EFL Preservice Teachers’ Online Flipped Task Design and Universal Design for Learning: Towards a More Engaging and Inclusive Learning Environment

Kaçar I. G.

20th INGED International ELT Conference, Bolu, Turkey, 5 - 06 November 2021

  • Publication Type: Conference Paper / Unpublished
  • City: Bolu
  • Country: Turkey
  • Middle East Technical University Affiliated: Yes


Online flipped learning is an innovative pedagogical approach prioritizing an active, dynamic and interactive learning environment for creative learner engagement. The extant literature on flipped classrooms mostly focuses on the impact of flipped learning on student achievement and teachers’ and students’ attitudes towards flipped learning in the tertiary context. However, the flipped task design and the benefits and challenges associated with it have been underexplored. Similar to the flipped learning approach, the Universal Design for Learning (UDL) Framework enables teachers to design instructional environments to effectively address diversity in education through differentiation. In fact, the relationship between UDL and flipped learning is underexplored. This qualitative case study aimed to investigate the Turkish English as a Foreign Language (EFL) preservice teachers’ online flipped task design process, the impact of their flipped task design on lesson planning and implementation as well as the challenges in task design at different stages of online flipped instruction. It also explored the contribution of their online flipped task design engagement to their pedagogical and digital competence as well as the alignment between the flipped tasks and the UDL principles.
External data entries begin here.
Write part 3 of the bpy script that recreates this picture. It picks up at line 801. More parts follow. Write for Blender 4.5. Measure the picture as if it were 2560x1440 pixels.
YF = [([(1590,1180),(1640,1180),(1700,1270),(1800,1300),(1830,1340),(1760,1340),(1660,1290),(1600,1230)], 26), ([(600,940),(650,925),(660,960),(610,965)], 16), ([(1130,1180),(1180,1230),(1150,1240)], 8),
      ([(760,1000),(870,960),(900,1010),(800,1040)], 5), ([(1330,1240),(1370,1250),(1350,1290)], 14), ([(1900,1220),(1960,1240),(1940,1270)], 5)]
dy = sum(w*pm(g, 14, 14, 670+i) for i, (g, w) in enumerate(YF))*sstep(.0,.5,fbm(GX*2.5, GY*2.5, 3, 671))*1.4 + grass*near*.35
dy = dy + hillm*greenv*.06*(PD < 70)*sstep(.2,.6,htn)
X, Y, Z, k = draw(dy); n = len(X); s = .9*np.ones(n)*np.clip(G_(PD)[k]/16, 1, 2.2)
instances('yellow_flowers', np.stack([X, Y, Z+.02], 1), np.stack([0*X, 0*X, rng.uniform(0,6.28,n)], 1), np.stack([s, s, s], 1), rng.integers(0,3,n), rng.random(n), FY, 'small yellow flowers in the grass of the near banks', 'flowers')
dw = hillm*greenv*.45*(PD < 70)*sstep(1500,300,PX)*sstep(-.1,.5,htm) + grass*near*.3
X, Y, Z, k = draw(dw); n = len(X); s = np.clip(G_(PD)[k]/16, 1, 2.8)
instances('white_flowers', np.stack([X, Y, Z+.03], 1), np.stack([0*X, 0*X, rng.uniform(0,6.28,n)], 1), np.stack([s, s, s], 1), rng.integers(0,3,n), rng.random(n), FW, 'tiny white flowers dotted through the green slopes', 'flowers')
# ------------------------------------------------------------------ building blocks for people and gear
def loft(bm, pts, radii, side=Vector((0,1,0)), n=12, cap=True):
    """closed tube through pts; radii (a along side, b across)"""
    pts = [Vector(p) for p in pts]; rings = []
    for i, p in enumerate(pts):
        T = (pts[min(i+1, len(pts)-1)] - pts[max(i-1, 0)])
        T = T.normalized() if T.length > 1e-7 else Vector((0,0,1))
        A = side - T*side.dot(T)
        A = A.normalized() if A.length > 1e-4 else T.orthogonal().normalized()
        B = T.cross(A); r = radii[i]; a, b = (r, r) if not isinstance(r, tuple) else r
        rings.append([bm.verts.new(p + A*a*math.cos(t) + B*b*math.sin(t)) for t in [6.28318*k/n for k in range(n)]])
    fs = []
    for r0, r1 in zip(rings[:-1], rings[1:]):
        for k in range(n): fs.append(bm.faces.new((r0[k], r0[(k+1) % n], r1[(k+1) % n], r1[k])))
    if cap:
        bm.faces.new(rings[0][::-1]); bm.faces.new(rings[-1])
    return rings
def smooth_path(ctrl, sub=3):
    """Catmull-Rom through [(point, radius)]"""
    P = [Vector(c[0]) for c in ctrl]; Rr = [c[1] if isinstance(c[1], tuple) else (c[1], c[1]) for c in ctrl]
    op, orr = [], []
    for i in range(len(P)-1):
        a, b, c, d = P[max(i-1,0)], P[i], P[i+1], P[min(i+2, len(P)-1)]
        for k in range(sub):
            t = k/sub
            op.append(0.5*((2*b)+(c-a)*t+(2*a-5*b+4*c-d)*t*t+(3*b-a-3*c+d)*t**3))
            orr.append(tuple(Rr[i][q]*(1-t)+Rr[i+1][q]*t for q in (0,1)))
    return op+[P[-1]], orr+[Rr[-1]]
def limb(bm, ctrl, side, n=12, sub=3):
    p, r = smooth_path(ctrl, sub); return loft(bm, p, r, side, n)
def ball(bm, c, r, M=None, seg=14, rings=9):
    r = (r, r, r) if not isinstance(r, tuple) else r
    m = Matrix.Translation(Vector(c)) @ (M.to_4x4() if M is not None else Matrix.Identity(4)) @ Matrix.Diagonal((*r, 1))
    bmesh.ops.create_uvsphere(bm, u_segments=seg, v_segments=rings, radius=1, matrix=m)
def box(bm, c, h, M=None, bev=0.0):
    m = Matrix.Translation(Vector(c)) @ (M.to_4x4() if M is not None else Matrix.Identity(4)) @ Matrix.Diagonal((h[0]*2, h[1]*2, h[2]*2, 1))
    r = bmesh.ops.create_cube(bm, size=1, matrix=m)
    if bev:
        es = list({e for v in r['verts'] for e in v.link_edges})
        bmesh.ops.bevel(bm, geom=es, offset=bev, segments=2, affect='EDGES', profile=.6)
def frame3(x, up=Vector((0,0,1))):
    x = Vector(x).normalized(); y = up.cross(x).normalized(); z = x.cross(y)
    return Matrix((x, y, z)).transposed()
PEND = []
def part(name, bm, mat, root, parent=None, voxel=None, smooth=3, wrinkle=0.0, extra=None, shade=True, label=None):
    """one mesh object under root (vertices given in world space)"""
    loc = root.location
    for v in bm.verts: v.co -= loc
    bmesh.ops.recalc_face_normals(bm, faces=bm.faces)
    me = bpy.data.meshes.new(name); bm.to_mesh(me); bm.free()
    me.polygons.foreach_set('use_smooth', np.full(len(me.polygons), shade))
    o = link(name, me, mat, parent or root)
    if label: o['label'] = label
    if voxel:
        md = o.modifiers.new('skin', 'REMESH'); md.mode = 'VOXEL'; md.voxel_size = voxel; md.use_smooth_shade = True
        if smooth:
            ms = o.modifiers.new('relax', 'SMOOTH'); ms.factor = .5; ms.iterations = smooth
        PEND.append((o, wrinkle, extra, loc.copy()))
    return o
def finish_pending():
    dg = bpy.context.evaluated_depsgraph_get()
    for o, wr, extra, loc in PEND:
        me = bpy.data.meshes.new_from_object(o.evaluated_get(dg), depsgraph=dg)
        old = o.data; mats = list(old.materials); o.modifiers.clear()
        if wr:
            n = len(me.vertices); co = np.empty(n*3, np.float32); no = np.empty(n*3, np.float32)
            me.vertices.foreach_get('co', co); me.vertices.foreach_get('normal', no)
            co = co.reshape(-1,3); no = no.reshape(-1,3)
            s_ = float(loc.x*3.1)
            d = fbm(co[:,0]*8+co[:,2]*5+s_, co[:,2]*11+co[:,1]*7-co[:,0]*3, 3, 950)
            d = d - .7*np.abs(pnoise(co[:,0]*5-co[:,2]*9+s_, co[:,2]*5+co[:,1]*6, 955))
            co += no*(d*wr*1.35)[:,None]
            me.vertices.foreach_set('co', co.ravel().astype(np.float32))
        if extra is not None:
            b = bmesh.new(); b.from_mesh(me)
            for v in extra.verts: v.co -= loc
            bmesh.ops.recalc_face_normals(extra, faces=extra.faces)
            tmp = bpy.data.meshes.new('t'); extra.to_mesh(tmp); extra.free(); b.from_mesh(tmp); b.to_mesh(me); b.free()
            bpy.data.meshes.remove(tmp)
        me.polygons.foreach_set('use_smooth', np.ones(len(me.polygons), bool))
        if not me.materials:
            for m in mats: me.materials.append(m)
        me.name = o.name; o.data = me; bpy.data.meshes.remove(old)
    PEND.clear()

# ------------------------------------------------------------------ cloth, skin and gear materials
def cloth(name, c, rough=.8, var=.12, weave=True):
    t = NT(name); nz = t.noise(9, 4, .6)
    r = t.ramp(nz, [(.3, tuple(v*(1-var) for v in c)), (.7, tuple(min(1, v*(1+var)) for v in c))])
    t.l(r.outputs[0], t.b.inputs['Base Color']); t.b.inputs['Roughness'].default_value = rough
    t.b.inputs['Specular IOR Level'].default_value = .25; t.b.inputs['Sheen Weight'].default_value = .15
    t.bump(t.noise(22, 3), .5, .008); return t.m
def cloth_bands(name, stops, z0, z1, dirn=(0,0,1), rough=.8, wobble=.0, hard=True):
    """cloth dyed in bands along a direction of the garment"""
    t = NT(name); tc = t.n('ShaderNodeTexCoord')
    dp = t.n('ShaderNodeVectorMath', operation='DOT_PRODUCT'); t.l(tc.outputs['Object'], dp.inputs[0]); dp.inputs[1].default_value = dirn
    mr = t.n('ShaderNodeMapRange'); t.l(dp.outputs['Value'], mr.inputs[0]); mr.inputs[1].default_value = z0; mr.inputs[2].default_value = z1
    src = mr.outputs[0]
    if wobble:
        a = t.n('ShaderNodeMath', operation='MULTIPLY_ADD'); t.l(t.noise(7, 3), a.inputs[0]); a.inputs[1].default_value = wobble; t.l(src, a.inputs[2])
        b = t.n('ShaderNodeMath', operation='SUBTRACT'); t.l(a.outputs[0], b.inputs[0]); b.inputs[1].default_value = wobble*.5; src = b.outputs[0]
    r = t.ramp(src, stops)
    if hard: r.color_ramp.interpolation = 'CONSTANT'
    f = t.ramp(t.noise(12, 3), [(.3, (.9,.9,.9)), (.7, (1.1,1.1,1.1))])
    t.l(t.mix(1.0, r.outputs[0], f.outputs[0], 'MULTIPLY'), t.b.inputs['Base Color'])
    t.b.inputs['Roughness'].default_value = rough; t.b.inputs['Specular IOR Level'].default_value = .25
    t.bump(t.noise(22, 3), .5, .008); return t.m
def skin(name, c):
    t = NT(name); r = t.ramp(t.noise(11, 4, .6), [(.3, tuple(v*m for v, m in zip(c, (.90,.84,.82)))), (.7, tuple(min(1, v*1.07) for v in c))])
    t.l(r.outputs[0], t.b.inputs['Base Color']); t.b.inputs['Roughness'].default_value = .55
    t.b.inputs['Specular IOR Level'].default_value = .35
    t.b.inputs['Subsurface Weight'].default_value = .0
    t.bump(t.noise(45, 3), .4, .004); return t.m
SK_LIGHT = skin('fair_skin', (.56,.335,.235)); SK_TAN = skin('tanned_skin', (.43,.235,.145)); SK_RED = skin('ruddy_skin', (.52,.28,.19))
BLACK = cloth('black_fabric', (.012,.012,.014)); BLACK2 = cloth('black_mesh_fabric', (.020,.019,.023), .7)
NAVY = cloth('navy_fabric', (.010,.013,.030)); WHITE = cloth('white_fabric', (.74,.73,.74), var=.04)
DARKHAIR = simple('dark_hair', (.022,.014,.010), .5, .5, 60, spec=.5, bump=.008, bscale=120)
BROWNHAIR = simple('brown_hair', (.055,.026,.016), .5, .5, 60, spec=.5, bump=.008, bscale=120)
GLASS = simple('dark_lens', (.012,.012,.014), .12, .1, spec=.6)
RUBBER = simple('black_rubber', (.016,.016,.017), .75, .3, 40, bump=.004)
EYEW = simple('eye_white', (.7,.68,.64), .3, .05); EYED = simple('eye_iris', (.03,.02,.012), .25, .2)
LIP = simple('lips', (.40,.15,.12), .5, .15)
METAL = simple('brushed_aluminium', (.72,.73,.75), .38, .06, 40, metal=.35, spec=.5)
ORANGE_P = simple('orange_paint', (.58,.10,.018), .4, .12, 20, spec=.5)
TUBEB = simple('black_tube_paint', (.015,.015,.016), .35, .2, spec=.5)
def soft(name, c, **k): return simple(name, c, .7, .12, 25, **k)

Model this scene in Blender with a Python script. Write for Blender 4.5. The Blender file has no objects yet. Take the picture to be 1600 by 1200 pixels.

Four EFL preservice teachers in a practicum course who were involved in an Erasmus+ project Flipped Impact participated in the project. They were engaged in designing and implementing flipped grammar lessons for eight graders at a private middle school for 12 weeks. The data were collected via teacher logs, flipped lesson plans, reflective journals and semi-structured interviews and analyzed via content analysis. The findings suggested that despite some pedagogical challenges regarding the online flipped task design, the preservice teachers indicated a boost in their self-efficacy, agency and autonomy as well as enhanced digital competence, and a considerable alignment between flipped tasks and UDL principles, which was conducive to learner engagement, differentiation, and inclusive classroom practices.